John Style, Senior Lecturer of the Department of English and German Studies (URV) teaching English Literature

Contemplating Light and Darkness

The choice of Louise Glück for the Nobel prize for literature this year is one that many poets have openly celebrated. She is a poets’ poet, and certainly as good as any poet writing today. Writing, that is, in a voice that is uniquely her own, and yet of universal appeal

In all, Glück has published 14 collections of poetry, won the Pulitzer Prize in 1993 for The Wild Iris and was named Poet Laureate in 2003. On her nomination for that post, she said she had ‘no concern within widening her audience’, preferring one that was ‘small, intense and passionate.’ Given the economic implications of this small-scale ambition, Glück earns her living by teaching Creative Writing at Yale and Boston Universities, and has also written two books of poetry criticism.

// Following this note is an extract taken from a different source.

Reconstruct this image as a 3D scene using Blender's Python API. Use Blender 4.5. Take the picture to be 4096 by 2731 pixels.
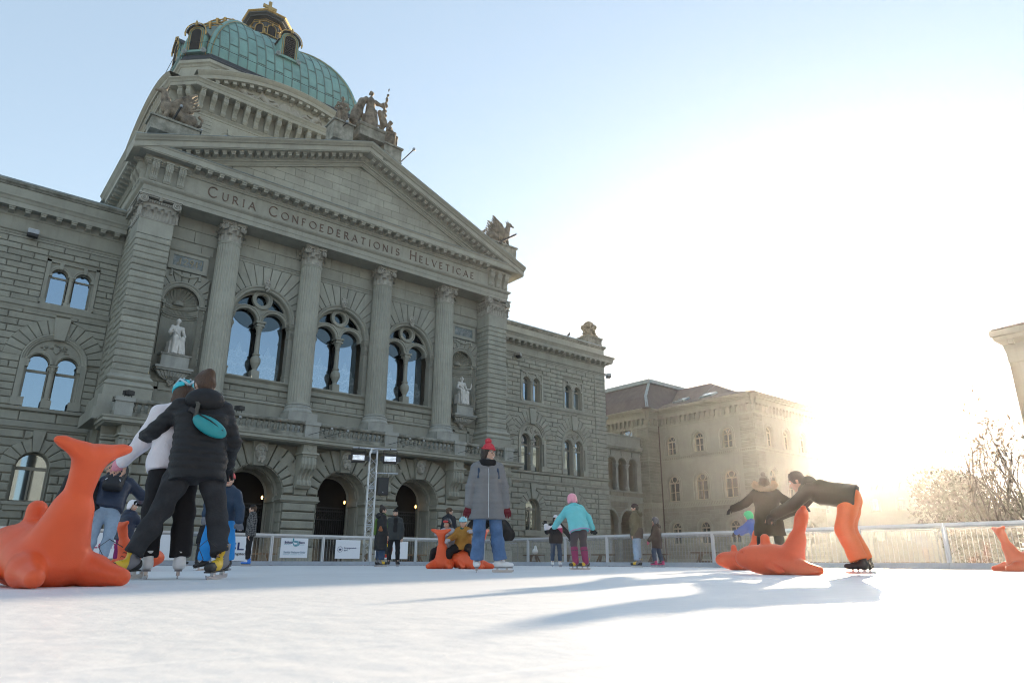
import bpy, math, random
import numpy as np
from mathutils import Vector, Matrix

R = math.radians
rng = random.Random(7)
scene = bpy.context.scene
for o in list(bpy.data.objects):
    bpy.data.objects.remove(o)
COL = scene.collection

# ------------------------------------------------------------------ camera
CAM_X, CAM_Z = -19.153, 0.14
YAW, PIT, ROLL, FPX = R(39.886), R(17.618), R(0.163), 2776.12
fwd = Vector((math.sin(YAW)*math.cos(PIT), math.cos(YAW)*math.cos(PIT), math.sin(PIT)))
rgt = Vector((math.cos(YAW), -math.sin(YAW), 0))
upv = rgt.cross(fwd)
r2 = rgt*math.cos(ROLL) + upv*math.sin(ROLL)
u2 = -rgt*math.sin(ROLL) + upv*math.cos(ROLL)
cam = bpy.data.cameras.new('camera')
camo = bpy.data.objects.new('camera', cam)
COL.objects.link(camo)
M = Matrix((r2, u2, -fwd)).transposed().to_4x4()
M.translation = Vector((CAM_X, 0, CAM_Z))
camo.matrix_world = M
cam.sensor_width = 36.0
cam.lens = FPX/4096*36.0
cam.clip_start = 0.05
cam.clip_end = 2000
cam.dof.use_dof = True
cam.dof.focus_distance = 9.0
cam.dof.aperture_fstop = 5.6
scene.camera = camo

# ------------------------------------------------------------------ world, sun, exposure
SUN_PX, SUN_PY = 3385.0, 1768.0          # where the sun stands in the photograph
sd = (fwd + r2*((SUN_PX-2048)/FPX) + u2*((1365.5-SUN_PY)/FPX)).normalized()
SUN_EL = math.asin(sd.z)
SUN_AZ = math.atan2(sd.x, sd.y)          # from +Y towards +X
world = bpy.data.worlds.new('World')
scene.world = world
world.use_nodes = True
wn = world.node_tree
wn.nodes.clear()
sky = wn.nodes.new('ShaderNodeTexSky')
sky.sky_type = 'NISHITA'
sky.sun_disc = False
sky.sun_elevation = SUN_EL
sky.sun_rotation = SUN_AZ
sky.altitude = 540
sky.air_density = 1.0
sky.dust_density = 0.2
sky.ozone_density = 1.6
bg = wn.nodes.new('ShaderNodeBackground')
bg.inputs['Strength'].default_value = 0.10
wo = wn.nodes.new('ShaderNodeOutputWorld')
gm = wn.nodes.new('ShaderNodeGamma')
gm.inputs['Gamma'].default_value = .52
wn.links.new(sky.outputs[0], gm.inputs['Color'])
hs = wn.nodes.new('ShaderNodeHueSaturation')
hs.inputs['Saturation'].default_value = 1.0
wn.links.new(gm.outputs[0], hs.inputs['Color'])
wn.links.new(hs.outputs[0], bg.inputs['Color'])
wn.links.new(bg.outputs[0], wo.inputs['Surface'])
sl = bpy.data.lights.new('sun', 'SUN')
sl.energy = 3.4
sl.angle = R(0.53)
sl.color = (1.0, 0.80, 0.58)
so = bpy.data.objects.new('sun', sl)
COL.objects.link(so)
so.rotation_euler = (-sd).to_track_quat('-Z', 'Y').to_euler()
so.location = (60, 40, 80)
vs = scene.view_settings
vs.view_transform = 'Standard'
vs.look = 'None'
vs.gamma = 1.0
vs.use_curve_mapping = False
vs.exposure = 2.62
scene.render.engine = 'CYCLES'
scene.cycles.filter_width = 1.05
scene.cycles.max_bounces = 6
scene.cycles.transparent_max_bounces = 16
scene.cycles.volume_bounces = 0
scene.cycles.use_denoising = True
scene.cycles.caustics_reflective = False
scene.cycles.caustics_refractive = False
scene.cycles.sample_clamp_indirect = 6.0

# ------------------------------------------------------------------ geometry helpers
def project(p):
    d = Vector(p) - Vector((CAM_X, 0, CAM_Z)); z = d.dot(fwd)
    return 2048+FPX*d.dot(r2)/z, 1365.5-FPX*d.dot(u2)/z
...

So, what can we expect to find when we pick up a collection of Glück’s poems? She writes in a direct free verse, aiming for a language that is plain and transparent, not flowery and ornate. A word you often find about her work is ‘austere’. Her voice is in the tradition of New England Puritanism. She is not Puritan in her ideology; there’s no nervousness about contemplating the body and sensuousness pleasure. Rather, her language is pure, in the sense that there is nothing extraneous, the mind strives for clarity, through language, with the result that her English is really quite accessible to a poetry reader for whom English is not their mother tongue.

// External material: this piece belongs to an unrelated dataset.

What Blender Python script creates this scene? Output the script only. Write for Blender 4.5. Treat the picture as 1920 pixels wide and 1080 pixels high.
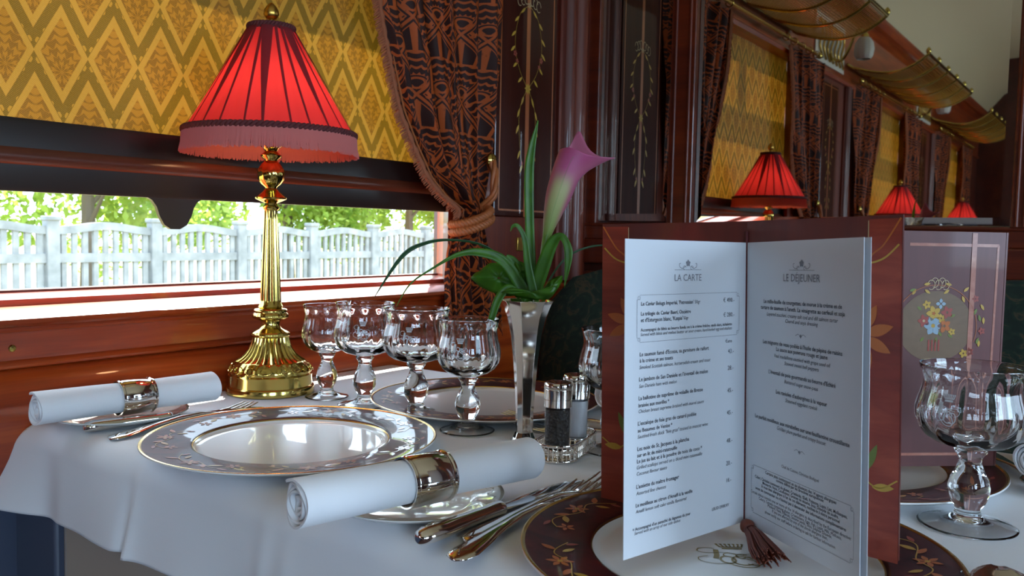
import bpy, bmesh, math, random
from mathutils import Vector, Matrix
for o in list(bpy.data.objects): bpy.data.objects.remove(o)
SC = bpy.context.scene
COL = SC.collection
PI = math.pi
# ---------------------------------------------------------------- camera
FPX, PSI, TH, ROLL = 1620.0, math.atan(1165/1620), math.atan(103/1620), 0.02
CAM = Vector((1.05, 0.0, 0.965))
fw = Vector((-math.sin(PSI)*math.cos(TH), math.cos(PSI)*math.cos(TH), -math.sin(TH)))
rt = Vector((math.cos(PSI), math.sin(PSI), 0)); up = rt.cross(fw)
RX = (math.cos(ROLL)*rt + math.sin(ROLL)*up); UX = (-math.sin(ROLL)*rt + math.cos(ROLL)*up)
cd = bpy.data.cameras.new('camera'); cam = bpy.data.objects.new('camera', cd); COL.objects.link(cam)
m = Matrix((RX, UX, -fw)).transposed().to_4x4(); m.translation = CAM
cam.matrix_world = m
cd.sensor_width = 36; cd.lens = 36*FPX/1920; cd.clip_start = 0.02; cd.clip_end = 500
cd.dof.use_dof = True; cd.dof.focus_distance = 0.80; cd.dof.aperture_fstop = 20
SC.camera = cam
# ---------------------------------------------------------------- world, sun, exposure
w = bpy.data.worlds.new('sky'); SC.world = w; w.use_nodes = True
bg = w.node_tree.nodes['Background']; bg.inputs[0].default_value = (0.66, 0.83, 1.0, 1); bg.inputs[1].default_value = 5.0
sd = bpy.data.lights.new('sun', 'SUN'); sun = bpy.data.objects.new('sun', sd); COL.objects.link(sun)
sd.energy = 26; sd.angle = 0.01; sd.color = (1, 0.95, 0.86)
sv = Vector((-0.39, 0.49, 0.78)).normalized()
sun.rotation_euler = sv.to_track_quat('Z', 'Y').to_euler()
for ay, ap in ((.775, 14), (-1.11, 27), (-3.0, 14)):  # area lamps added behind the unseen right windows to brighten the interior
    ad = bpy.data.lights.new('window_fill', 'AREA'); ad.shape = 'RECTANGLE'; ad.size = .95; ad.size_y = .78; ad.energy = ap; ad.color = (.50, .73, 1)
    ao = bpy.data.objects.new('window_fill', ad); COL.objects.link(ao); ao.location = (2.93, ay, 1.27); ao.rotation_euler = (PI/2, 0, PI/2)
SC.view_settings.view_transform = 'Standard'; SC.view_settings.look = 'None'
SC.view_settings.exposure = 0.38; SC.view_settings.gamma = 1; SC.view_settings.use_curve_mapping = False
SC.cycles.max_bounces = 14; SC.cycles.transmission_bounces = 12; SC.cycles.glossy_bounces = 7
SC.cycles.diffuse_bounces = 5; SC.cycles.transparent_max_bounces = 12
SC.cycles.sample_clamp_indirect = 5; SC.cycles.use_denoising = True; SC.cycles.blur_glossy = 0.6
SC.cycles.caustics_refractive = True; SC.cycles.caustics_reflective = False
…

Some people have described her poetry as confessional; though it speaks in an intimate tone, it’s not about the author’s life. A Glück poem will often contemplate a simple activity, like burning leaves, a boy looking at an attractive girl in a square, or a mother talking about cooking, frequently through a character’s eyes. In the unerringly honest observation of the thought processes, she passes from observations on the ever-shifting tensions of our personal and social relationships to an understanding that sets the meaning of the moment, intensely illuminated, within a context of change and transience. For example, in her poem Twilight she observes the play of light over the material world with delight: ‘Green things followed by golden things followed by whiteness—abstractions from which comes intense pleasures, like the figs on the table’. See how she moves effortlessly from observation to abstraction and its delights, back to the concrete.

But despite this intense engagement with the material world, darkness is the context of so much of Glück’s poetry. But it is not a darkness that she fears, as annihilation, but is an inviting space, in which we are invited to contemplate the ultimate truth of our lives. From Midnight: “There were the moments I lived for./I was I felt mysteriously lifted above the world/So that action was at last impossible, /Which made thought not only possible but limitless.”